What's it like to work from home?

It’s been eight months since I started working from home. I’m with a company called Bloom Solutions; it’s a fintech startup based in the Philippines. Everyone works remotely; we meet face-to-face once or every other a week. Sometimes a few people meet up together in a coffee shop for tightly done work. Other than that, under normal circumstances, most of the work being punched out is done at home.

Benefits

“Working from home” certainly has its benefits:

Time efficiency

Probably the most valuable benefit. No more 1 1/2 hour one-way commutes, it saves me 3 hours of being on the road. When it rains, make that 4 hours + 400PHP for getting Uber or Grab. Computing that on the back of the napkin, that’s 15 hours a week spent on the road. Its 60 hours a month, equivalent to 2.5 days a month. If you compute that over a year, it’s equivalent to 30 days being the road. A month where I could’ve spent somewhere else. I now spend more time with my newborn, help out my wife around the house, exercise, hobbies, and time for other things.

Minimal personal expenses

No parking expense. No commute expense. No gas expense. No “lunch money” expense. Cook food and eat at home.

Work not scoped to location

I go out of the country, go to Tagaytay, go to a beach. It’s all okay; just sync timezones and schedules with the team and make sure that you have no client-facing meetings scheduled.

Flexible schedule

As long as I sync with the team and not miss out on any important meetings, I can do errands and still put out the work needed. Gone are the days that you’ll have to take a leave to get your VISA or Driver’s License.

Environment fosters tangible results for Creatives/Knowledge-workers

Work from home can be one of those ways to leave little place for programmers to operate in a “body shop” mentality. “Body shop” mentality is a certain mindset where “number of hours being inside the office” is the subconscious metric to measure productivity. Working from home, however, can provide a setup for people to produce tangible value instead of just waiting for 5 pm to arrive. Most people get this feeling that when co-workers are around, you subconsciously feel the need to make it look like you’re always working on something. Always. Still working on something. Typing something. Is the boss in the office? Display that busy IDE. Make random meetings.

When you’re working at home, you’re by yourself; it’s just between you and that task list. Just get those done. Sit down, write down the details of what you’re working on, work on a task, ship it, and check that task off the list. Make sure your co-workers can pick up, understand what you wrote, see what’s finished and what’s not. Otherwise, nothing will happen, and the company will feel the missing pieces of the work coming from you. Take note that this doesn’t apply to specific industries, and culture dictates how people operate in a self-sustaining manner more than a “remote work” setup.

Productive meetings

The meetings revolve around strategy, direction, and design decisions.
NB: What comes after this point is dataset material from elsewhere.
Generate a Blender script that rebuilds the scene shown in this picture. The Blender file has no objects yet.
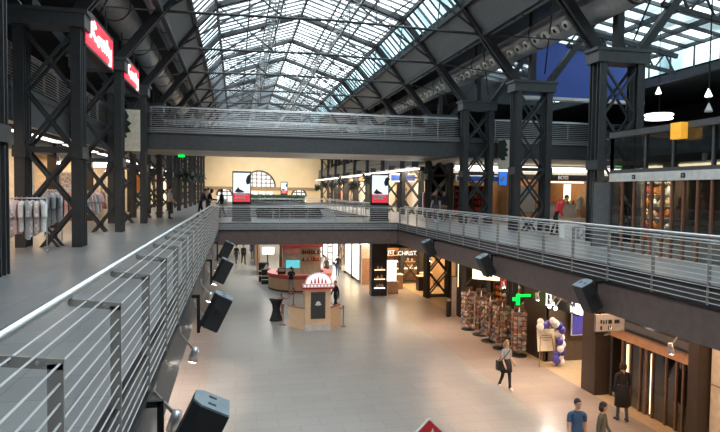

No 1-hour meetings discussing status updates or doing follow-ups.

Disadvantages

Though it certainly has it’s disadvantages:

Distraction from Friends and Relatives

When friends and relatives are visiting, this is how it usually goes when my wife mentions to them I work from home: “Oh! Does he work from home? That sounds great! Hey Ace, how’s working from home? Anyway, have you watched the new season of Stranger Things?”. “Umm, it’s great!”. As much as I want not to offend you, please let me focus. This same situation applies to people in the office; the difference between working from home is: the people around you aren’t working. Your lack of interactivity would sometimes come across wrongly to relatives and friends. To some, because you’re in your PJ’s, it doesn’t have much visual weight as someone in the office, you may come across as someone being available for chit-chat.
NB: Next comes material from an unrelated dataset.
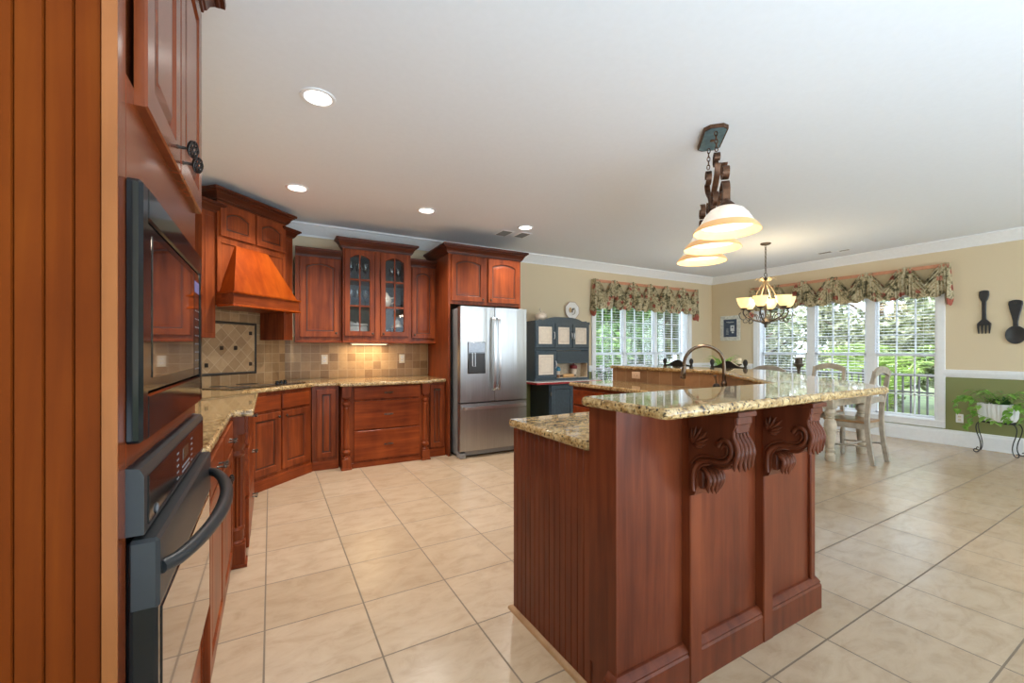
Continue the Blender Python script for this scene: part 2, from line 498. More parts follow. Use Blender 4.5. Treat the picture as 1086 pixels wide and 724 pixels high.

Solution - Smile and gently tell them that you’re currently working, and they won’t bother you as much instead of just deflecting their chit chat.

Blurring Lines between Life and Work

In the first few weeks, you wouldn’t know that it’s already at the weekend. Life and work are blurred together. I try to place some distance between them. Before I face my laptop, I take a bath, brush my teeth, wear something else aside from my PJs, have my breakfast, and then “go” to work. This “distance” involves going to a place in the house where my “office chair” and “table” resides. Then there’s your wife and your children. They know you shouldn’t be bothered, so they don’t, but really, they’re there. It’s hard not to talk to Elain and play with Navi when I’m just a tap away.

Solution - We’ve established a group of hours where I can help out in chores or hold/play with Navi. Mainly breakfast, lunch, and afternoon snack time. Elain also asks first if I’m on a Pomodoro break, or if I’m waiting for CI to pass and build images so that she can ask for help and small favors.

Personal Rhythm

Being at home may make you fall into the temptation of just binge-watching videos, surfing social media, or looking at HackerNews. Just make sure to maintain discipline, focus, and be systematic with how you spend your time.

Solution - I have my time tracker, Harvest, and keep track of what I’m working on and my time. This rhythm gets me going.

I’ll probably update this post as time goes by, it’s undoubtedly a life-changing on-going experience.